The protocol attracts users to participate by promising a high return of 70%, which is far higher than the traditional 4% yield of government bonds. Users can mint USD0++ at a 1:1 price and receive USUAL tokens as a reward. To eliminate user concerns, the protocol also allows for a 1:1 redemption of USD0++, and locks the price of USD0++ at 1 dollar on the lending platform.
However, this seemingly beautiful mechanism actually hides huge risks. Some users leverage to amplify their gains, but also amplify potential losses at the same time. When the protocol suddenly closed the 1:1 redemption channel, reducing the USD0++ redemption price to $0.87, many investors suffered heavy losses.
This move allowed the protocol to cash out approximately $260 million from a total locked value of nearly $2 billion. The project team claims that these funds will be allocated to USUAL stakers, but in reality, most of the benefits flow to the team-held USUAL* tokens. USUAL* not only enjoys all the rights of USUALX but also receives additional minting tax rights and 50% of the fee distribution.

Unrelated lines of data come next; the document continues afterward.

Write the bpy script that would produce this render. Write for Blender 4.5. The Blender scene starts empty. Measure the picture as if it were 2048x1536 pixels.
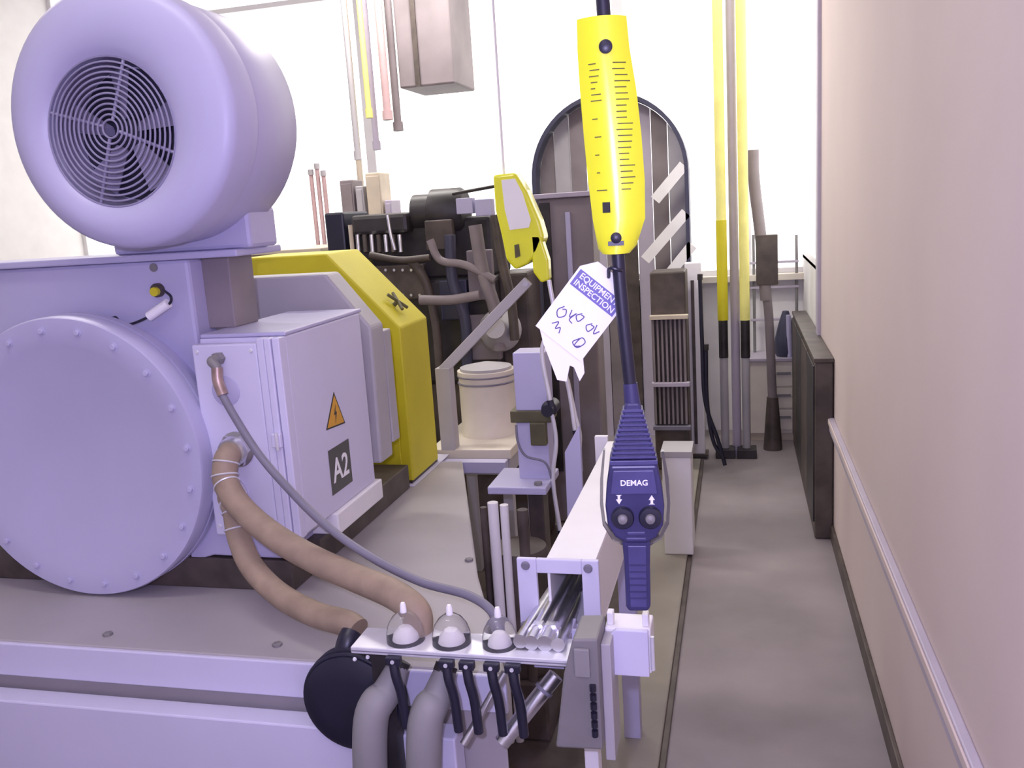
import bpy, bmesh, math, random
from mathutils import Vector, Matrix, Euler
random.seed(7)
PI = math.pi
sc = bpy.context.scene
col = sc.collection

# ------------------------------------------------------------------ camera
F, VPX, VPY, ROLL, H = 1800.0, 1475.0, 386.0, 0.065, 1.65
_d0 = Vector(((VPX-1024)/F, (768-VPY)/F, -1.0)); _d = _d0.normalized()
_s, _c = math.sin(ROLL), math.cos(ROLL)
_u = Vector((-_s, _c, -_s*_d0.x + _c*_d0.y)).normalized()
_x = _d.cross(_u)
RM = Matrix((_x, _d, _u))                        # camera axes in the room's axes (aisle = +Y)
CAM = Vector((0, 0, H))
cd = bpy.data.cameras.new('camera'); cam = bpy.data.objects.new('camera', cd); col.objects.link(cam)
cd.sensor_width = 36.0; cd.lens = F/2048*36.0; cd.clip_start = 0.05
cam.matrix_world = Matrix.Translation(CAM) @ RM.to_4x4()
sc.camera = cam

def at(px, py, x=None, y=None, z=None):
    r = RM @ Vector(((px-1024)/F, (768-py)/F, -1.0))
    k = x/r.x if x is not None else (y/r.y if y is not None else (z-H)/r.z)
    return CAM + r*k

# ------------------------------------------------------------------ world, lights, exposure
w = bpy.data.worlds.new('world'); sc.world = w; w.use_nodes = True
w.node_tree.nodes['Background'].inputs[0].default_value = (0.9, 0.93, 1.0, 1)
w.node_tree.nodes['Background'].inputs[1].default_value = 1.0

def light(name, kind, loc, power, color, size=0.1, rot=(0, 0, 0), sy=None, spread=None):
    l = bpy.data.lights.new(name, kind); o = bpy.data.objects.new(name, l); col.objects.link(o)
    o.location = loc; o.rotation_euler = rot; l.energy = power; l.color = color
    if kind == 'AREA':
        l.size = size
        if sy: l.shape = 'RECTANGLE'; l.size_y = sy
    else: l.shadow_soft_size = size
    return o
# the camera's own flash, a hand's width above the lens
light('camera_flash', 'POINT', (-0.05, -0.03, 1.74), 82, (0.60, 0.55, 1.0), 0.02)
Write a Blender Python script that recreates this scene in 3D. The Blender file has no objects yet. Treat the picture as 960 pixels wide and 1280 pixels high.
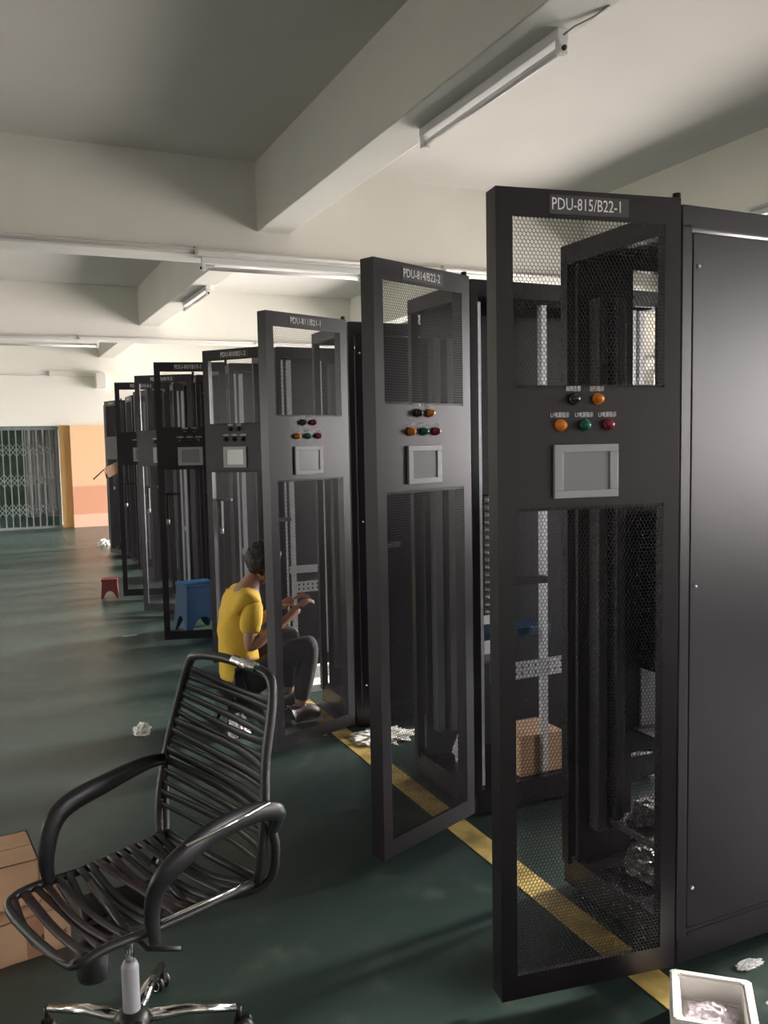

The reason the project party has taken this extreme measure is to maintain the operation of the Ponzi Scheme. As the price of USUAL continues to decline, the protocol is facing a risk of collapse. By extracting a portion of user funds as "taxes," the project party is attempting to stabilize the USUAL price and maintain a high APY to attract new funds.
This practice essentially sacrifices the interests of all participants. Whether they are USD0++ holders, leveraged traders, or liquidity providers, they all become victims of this eyewash. The only real beneficiaries are the project parties themselves.
For investors who have not yet come into contact with USUAL, it is strongly recommended to stay away from this project. Users who have already participated are faced with the difficult choice of stopping losses and exiting or continuing to take risks. However, in the cryptocurrency market lacking effective regulation, similar unscrupulous projects emerge endlessly, and investors must remain vigilant and act cautiously.